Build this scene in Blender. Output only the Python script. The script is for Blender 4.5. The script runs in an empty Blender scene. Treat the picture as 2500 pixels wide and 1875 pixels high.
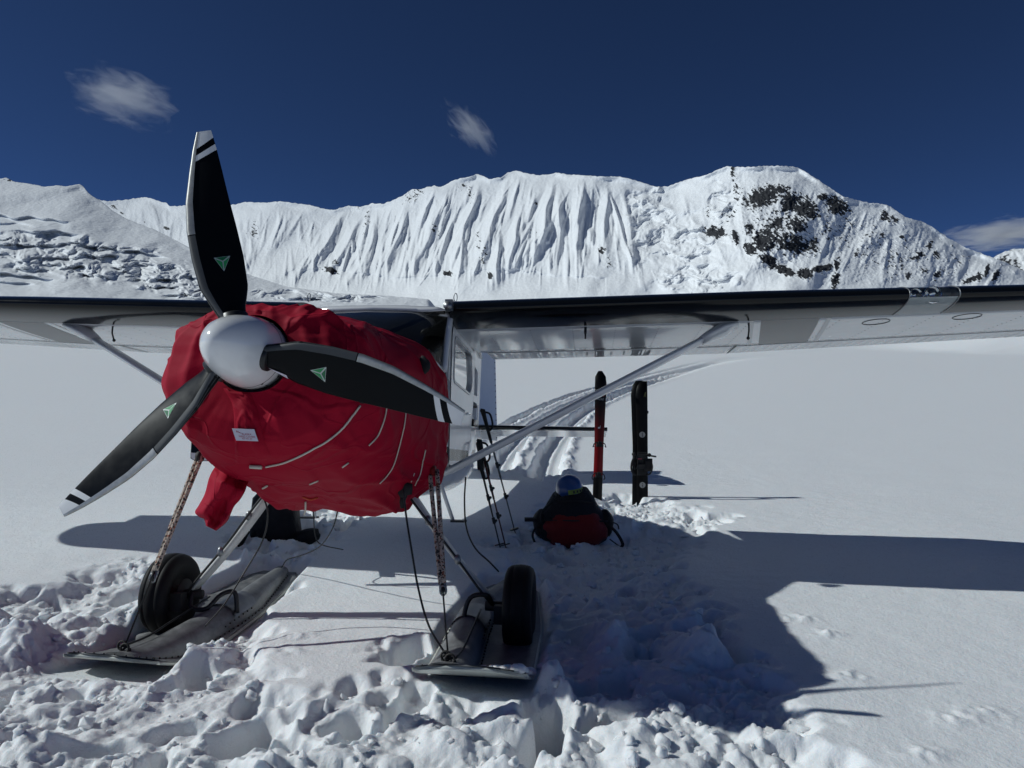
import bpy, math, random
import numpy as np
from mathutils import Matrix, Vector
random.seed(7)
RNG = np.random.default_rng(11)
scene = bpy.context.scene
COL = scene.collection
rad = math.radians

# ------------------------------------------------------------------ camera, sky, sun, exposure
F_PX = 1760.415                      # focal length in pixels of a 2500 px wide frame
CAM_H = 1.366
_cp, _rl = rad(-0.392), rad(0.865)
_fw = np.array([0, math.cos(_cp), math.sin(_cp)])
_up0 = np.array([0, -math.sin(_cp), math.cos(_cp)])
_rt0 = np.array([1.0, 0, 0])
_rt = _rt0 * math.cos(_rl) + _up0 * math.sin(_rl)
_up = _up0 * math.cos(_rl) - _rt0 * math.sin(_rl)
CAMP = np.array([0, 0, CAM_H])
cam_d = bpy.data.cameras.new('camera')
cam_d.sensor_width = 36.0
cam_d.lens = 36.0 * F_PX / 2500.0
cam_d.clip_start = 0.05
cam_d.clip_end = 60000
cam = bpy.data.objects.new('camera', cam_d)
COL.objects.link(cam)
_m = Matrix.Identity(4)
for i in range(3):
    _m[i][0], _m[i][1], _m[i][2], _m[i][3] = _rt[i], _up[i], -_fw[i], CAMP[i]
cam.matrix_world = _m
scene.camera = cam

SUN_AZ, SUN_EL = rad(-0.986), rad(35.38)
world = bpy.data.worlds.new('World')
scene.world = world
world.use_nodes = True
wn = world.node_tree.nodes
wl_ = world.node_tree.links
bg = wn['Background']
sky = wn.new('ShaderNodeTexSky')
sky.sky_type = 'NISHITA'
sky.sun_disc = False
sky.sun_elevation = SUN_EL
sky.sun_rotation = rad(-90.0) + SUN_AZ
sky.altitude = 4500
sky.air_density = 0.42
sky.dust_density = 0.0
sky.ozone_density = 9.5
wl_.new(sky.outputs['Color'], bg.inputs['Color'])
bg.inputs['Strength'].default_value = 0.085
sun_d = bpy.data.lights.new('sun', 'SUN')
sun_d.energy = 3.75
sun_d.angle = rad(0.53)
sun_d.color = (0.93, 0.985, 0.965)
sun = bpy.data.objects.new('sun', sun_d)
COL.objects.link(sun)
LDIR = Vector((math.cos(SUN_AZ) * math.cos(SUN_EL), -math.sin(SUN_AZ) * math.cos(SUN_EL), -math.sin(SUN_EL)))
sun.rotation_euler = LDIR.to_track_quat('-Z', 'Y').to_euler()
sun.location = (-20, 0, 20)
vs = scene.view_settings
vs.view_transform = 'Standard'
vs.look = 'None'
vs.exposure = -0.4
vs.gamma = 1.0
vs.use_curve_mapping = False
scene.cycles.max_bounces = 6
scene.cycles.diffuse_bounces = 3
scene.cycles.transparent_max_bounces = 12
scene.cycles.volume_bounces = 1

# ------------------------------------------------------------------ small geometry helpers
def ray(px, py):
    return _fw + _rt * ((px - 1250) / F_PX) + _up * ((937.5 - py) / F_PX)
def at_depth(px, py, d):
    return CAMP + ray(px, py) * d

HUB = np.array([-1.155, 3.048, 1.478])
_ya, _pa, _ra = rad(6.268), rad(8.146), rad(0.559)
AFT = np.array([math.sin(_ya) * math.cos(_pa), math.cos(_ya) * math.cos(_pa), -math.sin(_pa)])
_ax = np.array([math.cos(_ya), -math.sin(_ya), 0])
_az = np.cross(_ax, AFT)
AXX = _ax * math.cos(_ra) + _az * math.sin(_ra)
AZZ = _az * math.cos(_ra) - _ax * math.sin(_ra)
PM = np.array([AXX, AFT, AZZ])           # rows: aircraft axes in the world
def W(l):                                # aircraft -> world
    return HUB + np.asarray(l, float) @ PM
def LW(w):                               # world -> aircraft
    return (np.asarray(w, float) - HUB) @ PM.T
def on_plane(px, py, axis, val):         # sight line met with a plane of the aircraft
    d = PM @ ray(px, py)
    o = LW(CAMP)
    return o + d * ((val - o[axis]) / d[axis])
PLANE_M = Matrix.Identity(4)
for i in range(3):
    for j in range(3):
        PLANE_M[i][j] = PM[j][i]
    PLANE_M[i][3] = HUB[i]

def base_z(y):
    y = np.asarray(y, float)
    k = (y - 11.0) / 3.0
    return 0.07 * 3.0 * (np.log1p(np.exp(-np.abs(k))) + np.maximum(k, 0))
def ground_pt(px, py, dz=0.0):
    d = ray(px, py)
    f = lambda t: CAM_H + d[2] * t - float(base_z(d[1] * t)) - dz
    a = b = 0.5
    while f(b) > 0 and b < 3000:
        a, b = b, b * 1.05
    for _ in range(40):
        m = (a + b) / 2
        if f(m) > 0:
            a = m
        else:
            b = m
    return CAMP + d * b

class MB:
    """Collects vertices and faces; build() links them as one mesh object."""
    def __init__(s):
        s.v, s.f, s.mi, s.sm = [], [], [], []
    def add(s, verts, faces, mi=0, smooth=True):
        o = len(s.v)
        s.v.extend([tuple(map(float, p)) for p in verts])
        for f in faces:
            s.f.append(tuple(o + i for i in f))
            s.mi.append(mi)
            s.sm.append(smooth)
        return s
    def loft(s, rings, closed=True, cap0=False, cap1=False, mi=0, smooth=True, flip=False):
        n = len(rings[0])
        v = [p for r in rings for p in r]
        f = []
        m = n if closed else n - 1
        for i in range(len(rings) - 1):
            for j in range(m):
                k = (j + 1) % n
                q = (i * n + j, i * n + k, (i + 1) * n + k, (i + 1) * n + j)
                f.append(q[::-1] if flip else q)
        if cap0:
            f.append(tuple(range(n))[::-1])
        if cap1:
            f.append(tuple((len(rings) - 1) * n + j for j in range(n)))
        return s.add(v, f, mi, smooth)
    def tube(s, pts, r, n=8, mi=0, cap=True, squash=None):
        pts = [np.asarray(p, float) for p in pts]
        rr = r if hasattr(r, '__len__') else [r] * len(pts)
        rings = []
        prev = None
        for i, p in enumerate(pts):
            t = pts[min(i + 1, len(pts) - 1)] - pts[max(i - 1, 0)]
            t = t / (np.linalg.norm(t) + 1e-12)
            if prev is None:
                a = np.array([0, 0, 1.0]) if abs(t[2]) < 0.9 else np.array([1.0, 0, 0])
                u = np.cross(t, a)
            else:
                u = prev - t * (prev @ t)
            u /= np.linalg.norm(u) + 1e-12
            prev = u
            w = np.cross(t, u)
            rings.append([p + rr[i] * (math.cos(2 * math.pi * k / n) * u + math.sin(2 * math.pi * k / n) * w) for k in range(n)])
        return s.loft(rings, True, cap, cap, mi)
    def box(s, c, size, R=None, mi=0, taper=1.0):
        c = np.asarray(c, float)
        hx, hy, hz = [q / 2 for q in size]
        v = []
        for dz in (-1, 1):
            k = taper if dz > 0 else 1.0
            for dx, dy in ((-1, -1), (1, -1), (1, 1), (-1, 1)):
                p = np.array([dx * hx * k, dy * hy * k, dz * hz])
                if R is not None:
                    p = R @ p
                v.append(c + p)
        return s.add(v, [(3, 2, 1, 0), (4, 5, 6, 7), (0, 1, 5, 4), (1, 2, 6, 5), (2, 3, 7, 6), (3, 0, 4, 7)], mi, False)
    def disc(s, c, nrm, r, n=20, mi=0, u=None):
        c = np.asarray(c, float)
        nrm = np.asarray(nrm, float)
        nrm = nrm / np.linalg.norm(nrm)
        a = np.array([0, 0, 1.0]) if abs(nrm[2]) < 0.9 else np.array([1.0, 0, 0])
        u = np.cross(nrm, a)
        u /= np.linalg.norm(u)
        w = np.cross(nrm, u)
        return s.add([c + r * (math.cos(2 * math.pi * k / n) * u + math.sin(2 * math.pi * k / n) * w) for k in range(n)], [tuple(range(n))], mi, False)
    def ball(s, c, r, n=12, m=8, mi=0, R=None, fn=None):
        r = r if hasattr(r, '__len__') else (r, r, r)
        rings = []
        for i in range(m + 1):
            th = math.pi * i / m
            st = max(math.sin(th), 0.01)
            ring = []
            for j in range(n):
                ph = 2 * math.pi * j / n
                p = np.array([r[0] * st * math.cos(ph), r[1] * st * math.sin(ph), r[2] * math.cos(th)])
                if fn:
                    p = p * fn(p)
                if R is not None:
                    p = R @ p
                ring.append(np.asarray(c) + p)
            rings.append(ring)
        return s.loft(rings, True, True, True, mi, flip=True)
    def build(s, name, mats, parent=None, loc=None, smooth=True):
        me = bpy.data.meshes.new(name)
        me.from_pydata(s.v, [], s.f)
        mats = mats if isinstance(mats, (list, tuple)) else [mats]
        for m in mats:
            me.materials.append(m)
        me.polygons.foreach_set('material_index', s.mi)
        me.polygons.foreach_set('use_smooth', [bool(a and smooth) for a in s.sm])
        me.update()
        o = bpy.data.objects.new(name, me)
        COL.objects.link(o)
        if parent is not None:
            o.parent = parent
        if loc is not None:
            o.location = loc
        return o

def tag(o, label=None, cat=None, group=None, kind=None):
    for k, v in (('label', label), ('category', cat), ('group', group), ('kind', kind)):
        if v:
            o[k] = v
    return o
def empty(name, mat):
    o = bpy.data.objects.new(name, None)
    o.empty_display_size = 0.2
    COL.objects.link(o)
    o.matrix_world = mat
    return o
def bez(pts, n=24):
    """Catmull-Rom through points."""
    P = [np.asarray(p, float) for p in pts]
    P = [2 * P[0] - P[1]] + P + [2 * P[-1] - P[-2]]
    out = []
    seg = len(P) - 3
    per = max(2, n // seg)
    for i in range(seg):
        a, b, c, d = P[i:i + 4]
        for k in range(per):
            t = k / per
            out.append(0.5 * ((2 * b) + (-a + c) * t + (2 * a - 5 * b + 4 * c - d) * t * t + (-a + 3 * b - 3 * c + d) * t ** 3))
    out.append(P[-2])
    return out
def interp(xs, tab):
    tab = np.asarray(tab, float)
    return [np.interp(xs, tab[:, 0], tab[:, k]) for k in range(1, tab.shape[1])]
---
What is needed » Return the material line for line, from its beginning to the line that contains "rad = math.radians", with the pictures left out.

Task answer »
Build this scene in Blender. Output only the Python script. The script is for Blender 4.5. The script runs in an empty Blender scene. Treat the picture as 2500 pixels wide and 1875 pixels high.
import bpy, math, random
import numpy as np
from mathutils import Matrix, Vector
random.seed(7)
RNG = np.random.default_rng(11)
scene = bpy.context.scene
COL = scene.collection
rad = math.radians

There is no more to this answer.